Anda tidak mendapatkannya dalam berita malam. Malah, kecuali Anda biasa membaca
jurnal-jurnal ilmiah, Anda mungkin tidak pernah mendengar nama Aspect,
sekalipun sementara orang merasa temuannya itu mungkin akan mengubah wajah
sains.
Aspect bersama timnya menemukan bahwa dalam lingkungan
tertentu partikel-partikel subatomik, seperti elektron, mampu berkomunikasi
dengan seketika satu sama lain tanpa tergantung pada jarak yang memisahkan
mereka. Tidak ada bedanya apakah mereka terpisah 10 kaki atau 10 milyar km satu
sama lain.
Entah bagaimana, tampaknya setiap partikel selalu tahu
apa yang dilakukan oleh partikel lain. Masalah yang ditampilkan oleh temuan ini
adalah bahwa hal itu melanggar prinsip Einstein yang telah lama dipegang, yakni
bahwa tidak ada komunikasi yang mampu berjalan lebih cepat daripada kecepatan
cahaya. Oleh karena berjalan melebihi kecepatan cahaya berarti menembus dinding
waktu, maka prospek yang menakutkan ini menyebabkan sementara ilmuwan fisika
mencoba menyusun teori yang dapat menjelaskan temuan Aspect. Namun hal itu juga
mengilhami sementara ilmuwan lain untuk menyusun teori yang lebih radikal lagi.

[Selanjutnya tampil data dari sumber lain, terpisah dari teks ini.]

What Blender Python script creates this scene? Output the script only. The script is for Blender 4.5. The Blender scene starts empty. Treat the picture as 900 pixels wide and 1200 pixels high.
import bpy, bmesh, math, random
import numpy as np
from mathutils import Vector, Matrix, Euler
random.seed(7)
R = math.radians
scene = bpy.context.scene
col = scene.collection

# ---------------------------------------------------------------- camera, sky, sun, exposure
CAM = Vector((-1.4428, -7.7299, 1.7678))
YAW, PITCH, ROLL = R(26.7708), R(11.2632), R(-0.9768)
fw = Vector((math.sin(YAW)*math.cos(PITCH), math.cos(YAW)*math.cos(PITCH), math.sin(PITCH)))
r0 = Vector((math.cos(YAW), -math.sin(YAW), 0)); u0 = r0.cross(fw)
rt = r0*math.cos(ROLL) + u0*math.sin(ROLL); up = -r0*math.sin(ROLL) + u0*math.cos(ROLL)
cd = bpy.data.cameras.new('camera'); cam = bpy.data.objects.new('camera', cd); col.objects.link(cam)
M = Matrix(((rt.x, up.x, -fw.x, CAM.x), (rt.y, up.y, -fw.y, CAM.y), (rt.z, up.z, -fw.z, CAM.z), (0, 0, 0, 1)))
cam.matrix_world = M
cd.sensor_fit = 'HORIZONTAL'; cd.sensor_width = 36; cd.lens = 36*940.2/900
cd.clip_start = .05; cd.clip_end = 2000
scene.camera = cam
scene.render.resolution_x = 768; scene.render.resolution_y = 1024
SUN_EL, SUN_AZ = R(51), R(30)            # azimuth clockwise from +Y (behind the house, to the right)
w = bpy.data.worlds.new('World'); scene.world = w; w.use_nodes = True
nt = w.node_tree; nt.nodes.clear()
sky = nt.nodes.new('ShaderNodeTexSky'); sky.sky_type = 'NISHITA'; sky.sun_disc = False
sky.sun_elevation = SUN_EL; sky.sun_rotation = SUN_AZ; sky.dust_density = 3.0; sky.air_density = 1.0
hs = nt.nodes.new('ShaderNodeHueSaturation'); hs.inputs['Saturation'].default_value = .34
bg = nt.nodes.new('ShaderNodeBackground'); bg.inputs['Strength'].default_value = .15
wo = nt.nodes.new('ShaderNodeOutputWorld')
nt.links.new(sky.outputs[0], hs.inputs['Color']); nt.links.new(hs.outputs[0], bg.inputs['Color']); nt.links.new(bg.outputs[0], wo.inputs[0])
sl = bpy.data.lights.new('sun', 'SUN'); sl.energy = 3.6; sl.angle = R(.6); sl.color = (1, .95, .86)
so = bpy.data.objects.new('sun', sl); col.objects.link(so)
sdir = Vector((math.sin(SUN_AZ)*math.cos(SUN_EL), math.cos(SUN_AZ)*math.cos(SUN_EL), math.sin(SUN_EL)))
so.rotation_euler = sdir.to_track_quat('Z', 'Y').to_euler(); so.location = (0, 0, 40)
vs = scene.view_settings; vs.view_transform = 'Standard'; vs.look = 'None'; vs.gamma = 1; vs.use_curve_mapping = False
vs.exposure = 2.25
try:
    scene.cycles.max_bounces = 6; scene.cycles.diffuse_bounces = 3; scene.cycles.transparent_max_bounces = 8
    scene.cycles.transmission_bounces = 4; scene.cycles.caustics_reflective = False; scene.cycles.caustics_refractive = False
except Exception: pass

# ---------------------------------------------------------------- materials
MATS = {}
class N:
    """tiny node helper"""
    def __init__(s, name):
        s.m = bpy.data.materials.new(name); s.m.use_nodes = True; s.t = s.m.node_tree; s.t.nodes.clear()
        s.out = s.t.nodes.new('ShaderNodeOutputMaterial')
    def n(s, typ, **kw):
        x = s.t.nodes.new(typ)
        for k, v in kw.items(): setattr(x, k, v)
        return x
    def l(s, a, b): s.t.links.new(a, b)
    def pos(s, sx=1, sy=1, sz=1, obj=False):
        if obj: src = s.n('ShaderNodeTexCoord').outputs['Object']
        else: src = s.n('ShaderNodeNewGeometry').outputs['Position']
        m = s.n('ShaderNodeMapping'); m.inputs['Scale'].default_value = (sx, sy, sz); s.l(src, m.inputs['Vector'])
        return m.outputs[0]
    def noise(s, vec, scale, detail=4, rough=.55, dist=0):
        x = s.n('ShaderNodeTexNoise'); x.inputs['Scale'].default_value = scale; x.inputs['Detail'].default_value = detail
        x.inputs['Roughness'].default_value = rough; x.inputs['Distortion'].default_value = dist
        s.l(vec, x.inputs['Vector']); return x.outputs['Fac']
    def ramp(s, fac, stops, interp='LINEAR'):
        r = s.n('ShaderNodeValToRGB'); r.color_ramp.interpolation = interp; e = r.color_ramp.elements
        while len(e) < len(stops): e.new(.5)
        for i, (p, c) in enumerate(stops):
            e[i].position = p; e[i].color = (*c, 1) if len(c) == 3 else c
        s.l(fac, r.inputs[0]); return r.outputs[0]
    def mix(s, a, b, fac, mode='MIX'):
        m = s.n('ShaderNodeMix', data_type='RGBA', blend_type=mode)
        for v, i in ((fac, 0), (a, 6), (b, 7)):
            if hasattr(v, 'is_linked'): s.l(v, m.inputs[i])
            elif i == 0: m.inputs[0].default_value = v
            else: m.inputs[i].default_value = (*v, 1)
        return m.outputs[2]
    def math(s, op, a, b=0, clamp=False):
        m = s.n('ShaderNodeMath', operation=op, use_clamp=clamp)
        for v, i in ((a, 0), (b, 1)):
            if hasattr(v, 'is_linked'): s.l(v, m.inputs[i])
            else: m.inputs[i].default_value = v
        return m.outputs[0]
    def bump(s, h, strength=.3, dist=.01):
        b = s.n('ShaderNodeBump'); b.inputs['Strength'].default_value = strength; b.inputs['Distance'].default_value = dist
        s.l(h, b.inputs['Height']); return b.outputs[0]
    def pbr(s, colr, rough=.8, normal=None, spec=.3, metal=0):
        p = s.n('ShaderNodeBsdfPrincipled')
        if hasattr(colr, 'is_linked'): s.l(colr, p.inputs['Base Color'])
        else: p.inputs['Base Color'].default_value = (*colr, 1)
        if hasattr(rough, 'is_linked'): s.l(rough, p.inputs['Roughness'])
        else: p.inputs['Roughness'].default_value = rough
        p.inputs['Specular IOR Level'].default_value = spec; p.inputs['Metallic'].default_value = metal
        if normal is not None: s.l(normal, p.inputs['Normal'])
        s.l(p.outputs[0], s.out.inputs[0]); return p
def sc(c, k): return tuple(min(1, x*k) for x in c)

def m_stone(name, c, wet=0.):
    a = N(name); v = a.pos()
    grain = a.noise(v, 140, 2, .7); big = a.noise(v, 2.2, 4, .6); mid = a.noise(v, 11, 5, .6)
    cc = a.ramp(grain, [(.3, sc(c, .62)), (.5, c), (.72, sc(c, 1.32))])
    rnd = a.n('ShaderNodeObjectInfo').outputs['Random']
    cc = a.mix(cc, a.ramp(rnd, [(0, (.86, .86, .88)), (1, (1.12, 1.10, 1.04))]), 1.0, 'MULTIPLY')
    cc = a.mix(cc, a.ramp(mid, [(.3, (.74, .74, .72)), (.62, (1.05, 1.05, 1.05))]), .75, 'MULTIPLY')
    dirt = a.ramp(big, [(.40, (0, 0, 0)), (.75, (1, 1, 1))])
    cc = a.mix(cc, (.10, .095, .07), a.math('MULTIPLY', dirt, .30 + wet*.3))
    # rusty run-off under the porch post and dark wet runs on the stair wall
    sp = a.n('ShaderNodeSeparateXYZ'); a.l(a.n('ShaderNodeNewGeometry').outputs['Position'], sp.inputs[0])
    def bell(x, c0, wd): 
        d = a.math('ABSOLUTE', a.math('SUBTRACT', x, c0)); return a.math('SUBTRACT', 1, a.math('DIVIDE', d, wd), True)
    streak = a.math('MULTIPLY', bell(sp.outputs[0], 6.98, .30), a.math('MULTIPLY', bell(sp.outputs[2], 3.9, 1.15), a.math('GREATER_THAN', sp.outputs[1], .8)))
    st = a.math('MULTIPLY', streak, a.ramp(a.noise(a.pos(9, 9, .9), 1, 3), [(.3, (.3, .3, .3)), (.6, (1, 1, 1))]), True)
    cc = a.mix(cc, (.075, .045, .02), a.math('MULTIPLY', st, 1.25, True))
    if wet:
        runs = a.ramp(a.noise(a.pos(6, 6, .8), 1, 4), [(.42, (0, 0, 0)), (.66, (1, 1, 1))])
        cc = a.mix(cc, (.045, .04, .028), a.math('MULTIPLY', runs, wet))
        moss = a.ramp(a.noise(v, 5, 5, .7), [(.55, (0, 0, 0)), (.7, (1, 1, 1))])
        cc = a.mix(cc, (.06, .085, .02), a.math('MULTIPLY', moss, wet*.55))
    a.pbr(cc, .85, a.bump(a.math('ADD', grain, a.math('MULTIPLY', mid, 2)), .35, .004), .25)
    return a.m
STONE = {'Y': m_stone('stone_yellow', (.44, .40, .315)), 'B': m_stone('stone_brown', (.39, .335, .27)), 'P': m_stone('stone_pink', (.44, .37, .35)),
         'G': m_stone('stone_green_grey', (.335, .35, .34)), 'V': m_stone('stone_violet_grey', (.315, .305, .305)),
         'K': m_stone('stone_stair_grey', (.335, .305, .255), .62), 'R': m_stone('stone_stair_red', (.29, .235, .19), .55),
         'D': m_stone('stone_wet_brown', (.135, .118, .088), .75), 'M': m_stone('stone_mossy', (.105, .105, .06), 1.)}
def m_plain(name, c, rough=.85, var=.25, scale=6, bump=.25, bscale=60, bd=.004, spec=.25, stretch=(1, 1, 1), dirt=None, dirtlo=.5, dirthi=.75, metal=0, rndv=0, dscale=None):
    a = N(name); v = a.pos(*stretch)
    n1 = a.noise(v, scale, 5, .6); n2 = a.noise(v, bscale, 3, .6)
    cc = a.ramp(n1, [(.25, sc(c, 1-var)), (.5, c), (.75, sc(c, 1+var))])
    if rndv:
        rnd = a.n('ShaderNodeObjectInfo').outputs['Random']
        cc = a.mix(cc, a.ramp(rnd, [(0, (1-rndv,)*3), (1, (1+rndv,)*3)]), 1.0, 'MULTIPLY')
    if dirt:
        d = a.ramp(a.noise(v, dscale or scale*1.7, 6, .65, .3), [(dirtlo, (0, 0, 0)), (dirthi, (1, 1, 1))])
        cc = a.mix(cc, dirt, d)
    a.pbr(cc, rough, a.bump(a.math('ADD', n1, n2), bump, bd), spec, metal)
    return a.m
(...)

Pakar fisika teoretik dari Universitas London, David
Bohm, misalnya, yakin bahwa temuan Aspect menyiratkan bahwa realitas obyektif
itu tidak ada; bahwa sekalipun tampaknya pejal [solid], alam semesta ini pada
dasarnya merupakan khayalan, suatu hologram raksasa
yang terperinci secara sempurna.
Untuk memahami mengapa Bohm sampai membuat pernyataan
yang mengejutkan ini, pertama-tama kita harus memahami sedikit tentang hologram. Sebuah hologram adalah
suatu potret tiga dimensional yang dibuat dengan sinar laser. Untuk membuat hologram, obyek yang
akan difoto mula-mula disinari dengan suatu sinar laser. Lalu sinar laser kedua
yang dipantulkan dari sinar pertama ditujukan pula kepada obyek tersebut, dan
pola interferensi yang terjadi (bidang tempat kedua sinar laser itu bercampur)
direkam dalam sebuah pelat foto. Ketika pelat itu dicuci, gambar terlihat
sebagai pusaran-pusaran garis-garis terang dan gelap. Tetapi ketika foto itu
disoroti oleh sebuah sinarlaser lagi, muncullah gambar tiga dimensional dari
obyek semula di situ.
Sifat tiga dimensi dari gambar seperti itu bukan
satu-satunya sifat yang menarik dari hologram. Jika hologram sebuah
bunga mawar dibelah dua dan disoroti oleh sebuah sinar laser, masing-masing
belahan itu ternyata masih mengandung gambar mawar itu secara lengkap (tetapi
lebih kecil). Bahkan, jika belahan itu dibelah lagi, masing-masing potongan
foto itu ternyata selalu mengandung gambar semula yanglengkap sekalipun lebih
kecil. Berbeda dengan foto yang biasa, setiap bagian sebuah hologram mengandung
semua informasi yang ada pada hologram secara
keseluruhan.
Sifat “keseluruhan di dalam setiap bagian” dari sebuah
hologram, memberikan
kepada kita suatu cara pemahaman yang sama sekali baru terhadap organisasi dan
order. Selama sebagian besar sejarahnya, sains Barat bekerja di bawah prinsip
yang bias, yakni bahwa cara terbaik untuk memahami fenomena fisikal –baik
seekor katak atau sebuah atom– adalah dengan memotong-motongnya dan meneliti
bagian-bagiannya.
Sebuah hologram mengajarkan
bahwa beberapa hal dari alam semesta ini mungkin tidak akan terungkap dengan
pendekatan itu. Jika kita mencoba menguraikan sesuatu yang tersusun secara
holografik, kita tidak akan mendapatkan bagian-bagian yang membentuknya,
melainkan kita akan mendapatkan keutuhan yang lebih kecil.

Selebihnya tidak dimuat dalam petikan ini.